Mit der so genannten „Stunde null“ erhielt die Abstraktion in der Kunst nach 1945 insgesamt eine neue Bedeutung, galt es doch nun noch einmal, eine neue Kunst für eine neue Gesellschaft und eine neue Welt zu erfinden. Von Max Ackermann bis zu Ossip Zadkine gibt es in den Museumssammlungen zahlreiche Vertreter, die an die Abstrakte Kunst der Zwischenkriegszeit anknüpften und diese weiterentwickelten. Zahlreiche junge Künstlerinnen und Künstler beschäftigten und beschäftigen sich mit den Strukturen der Welt, indem Sie sich ästhetisch mit den platonischen Körpern auseinandersetzten. Hierzu gehören in den Sammlungen des Kunstmuseum Bayreuth zum Beispiel Gerhard Frömel, Winfried Gaul, Otto Herbert Hajek, Erwin Heerich, Diethelm Koch, Georg Karl Pfahler, HD Schrader, Kurt Teuscher. Andere – wie Helmut Bruch, Peter Weber, Raimund Girke, Ulrich Behl oder Ludwig Gebhard – untersuchen das Phänomen von Licht und Schatten, wieder andere – wie Max Ackermann, Josef Albers, Rupprecht Geiger, Diet Sayler, Piero Dorazio, Ernst Wilhelm Nay, Otto Herbert Hajek, Günter Fruhtrunk oder Kurt Teuscher widmeten ihr Werk – zumindest in wichtigen Werkphasen – der Farbe. Und wieder andere verstanden und verstehen konkrete Kunst als Konzept-Kunst, darunter wäre auch die so genannte Optical Art zum Beispiel von Victor Vasarely oder Bridget Riley oder auch das Werk von Brian O’Doherty und Ugo Dossi zu rechnen.

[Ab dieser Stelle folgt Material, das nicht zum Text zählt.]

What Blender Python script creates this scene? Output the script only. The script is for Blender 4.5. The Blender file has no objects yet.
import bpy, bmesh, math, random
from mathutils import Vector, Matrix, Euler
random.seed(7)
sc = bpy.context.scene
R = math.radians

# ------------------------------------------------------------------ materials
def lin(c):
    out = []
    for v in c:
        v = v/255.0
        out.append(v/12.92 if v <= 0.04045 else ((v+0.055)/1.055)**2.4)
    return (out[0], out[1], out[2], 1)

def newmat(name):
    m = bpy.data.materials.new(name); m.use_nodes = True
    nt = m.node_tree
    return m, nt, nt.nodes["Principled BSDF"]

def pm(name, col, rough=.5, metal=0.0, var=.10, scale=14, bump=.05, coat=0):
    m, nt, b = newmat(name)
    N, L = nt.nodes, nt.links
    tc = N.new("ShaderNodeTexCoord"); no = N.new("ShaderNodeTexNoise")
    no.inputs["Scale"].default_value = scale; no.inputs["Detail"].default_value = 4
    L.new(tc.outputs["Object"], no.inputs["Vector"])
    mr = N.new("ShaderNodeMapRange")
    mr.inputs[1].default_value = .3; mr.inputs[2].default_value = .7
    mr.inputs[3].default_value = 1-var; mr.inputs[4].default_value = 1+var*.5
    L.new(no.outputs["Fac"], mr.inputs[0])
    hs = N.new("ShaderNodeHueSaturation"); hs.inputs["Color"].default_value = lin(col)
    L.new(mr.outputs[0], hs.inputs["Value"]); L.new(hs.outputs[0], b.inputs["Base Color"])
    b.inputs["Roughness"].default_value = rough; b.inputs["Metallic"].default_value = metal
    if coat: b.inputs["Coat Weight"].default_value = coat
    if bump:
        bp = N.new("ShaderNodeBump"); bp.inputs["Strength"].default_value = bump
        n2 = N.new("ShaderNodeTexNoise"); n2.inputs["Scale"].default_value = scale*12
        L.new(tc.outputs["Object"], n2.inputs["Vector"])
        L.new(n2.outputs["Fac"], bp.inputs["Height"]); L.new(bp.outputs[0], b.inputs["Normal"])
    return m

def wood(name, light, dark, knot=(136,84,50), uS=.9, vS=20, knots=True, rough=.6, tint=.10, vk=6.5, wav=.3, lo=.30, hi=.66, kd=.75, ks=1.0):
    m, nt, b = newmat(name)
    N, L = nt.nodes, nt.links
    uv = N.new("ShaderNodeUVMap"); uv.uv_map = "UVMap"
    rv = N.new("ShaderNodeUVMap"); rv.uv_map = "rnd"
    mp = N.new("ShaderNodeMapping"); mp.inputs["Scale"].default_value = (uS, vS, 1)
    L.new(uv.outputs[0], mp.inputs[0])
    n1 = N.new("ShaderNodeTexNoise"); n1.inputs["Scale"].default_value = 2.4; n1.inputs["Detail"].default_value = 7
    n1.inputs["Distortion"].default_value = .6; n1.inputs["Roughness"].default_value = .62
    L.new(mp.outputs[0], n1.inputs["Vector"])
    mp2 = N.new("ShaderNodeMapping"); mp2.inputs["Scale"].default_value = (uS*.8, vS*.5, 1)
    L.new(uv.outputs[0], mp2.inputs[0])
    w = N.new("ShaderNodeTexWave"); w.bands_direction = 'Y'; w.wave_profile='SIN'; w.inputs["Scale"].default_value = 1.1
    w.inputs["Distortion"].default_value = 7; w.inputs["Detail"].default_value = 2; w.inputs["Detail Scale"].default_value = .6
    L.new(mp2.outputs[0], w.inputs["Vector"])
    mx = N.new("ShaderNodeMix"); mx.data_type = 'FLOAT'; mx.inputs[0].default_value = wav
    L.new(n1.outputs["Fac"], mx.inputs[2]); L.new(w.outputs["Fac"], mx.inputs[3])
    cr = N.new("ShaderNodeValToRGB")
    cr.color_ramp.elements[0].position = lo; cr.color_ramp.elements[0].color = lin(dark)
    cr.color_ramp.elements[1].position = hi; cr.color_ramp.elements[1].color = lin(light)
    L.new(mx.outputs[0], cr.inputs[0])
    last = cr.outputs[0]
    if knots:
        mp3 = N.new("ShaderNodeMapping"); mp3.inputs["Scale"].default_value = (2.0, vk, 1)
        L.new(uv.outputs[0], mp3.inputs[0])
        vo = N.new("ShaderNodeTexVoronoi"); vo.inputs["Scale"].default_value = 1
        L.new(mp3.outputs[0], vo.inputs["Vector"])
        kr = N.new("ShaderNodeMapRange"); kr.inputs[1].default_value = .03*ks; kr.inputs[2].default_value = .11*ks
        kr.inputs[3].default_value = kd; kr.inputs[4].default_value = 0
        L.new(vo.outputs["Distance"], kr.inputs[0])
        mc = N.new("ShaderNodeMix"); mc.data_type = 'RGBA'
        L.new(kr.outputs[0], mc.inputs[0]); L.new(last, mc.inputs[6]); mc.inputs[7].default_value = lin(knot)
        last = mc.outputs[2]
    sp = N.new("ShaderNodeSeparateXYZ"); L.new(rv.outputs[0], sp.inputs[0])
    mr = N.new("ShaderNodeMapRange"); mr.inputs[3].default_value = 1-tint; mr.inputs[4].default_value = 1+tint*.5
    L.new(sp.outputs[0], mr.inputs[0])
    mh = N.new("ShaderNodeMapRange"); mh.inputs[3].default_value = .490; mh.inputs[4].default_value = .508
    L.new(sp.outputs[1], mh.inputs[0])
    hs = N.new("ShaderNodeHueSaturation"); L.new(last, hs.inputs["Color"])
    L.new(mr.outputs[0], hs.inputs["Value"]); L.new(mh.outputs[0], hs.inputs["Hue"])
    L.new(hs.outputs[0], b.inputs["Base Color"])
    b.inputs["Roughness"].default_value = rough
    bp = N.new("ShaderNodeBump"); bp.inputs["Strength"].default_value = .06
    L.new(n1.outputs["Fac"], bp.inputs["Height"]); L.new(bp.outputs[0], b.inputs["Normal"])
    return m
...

Zur Ausstellung erscheint eine wissenschaftliche Publikation mit Texten von Heidi Bierwisch, Uwe Haupenthal und Marlene Lauter. Ein Fachsymposium zum Thema „Konkrete Kunst heute“ ergänzt ein umfangreiches Vermittlungsprogramm.

Platon war davon überzeugt, dass sich die Welt weder als Begriff, noch als Nachbildung, noch durch Beschreibung begreifen lässt, sondern nur durch Kombination von Begriff, Bild und Beschreibung und im Dialog – als jeweils ganz persönliche Erfahrung, ergänzt durch die Kombinationsgabe der Vernunft. Vielleicht hilft uns die nicht abbildende Kunst unserer Zeit dabei, die Augen zu öffnen, wie Albers es wollte.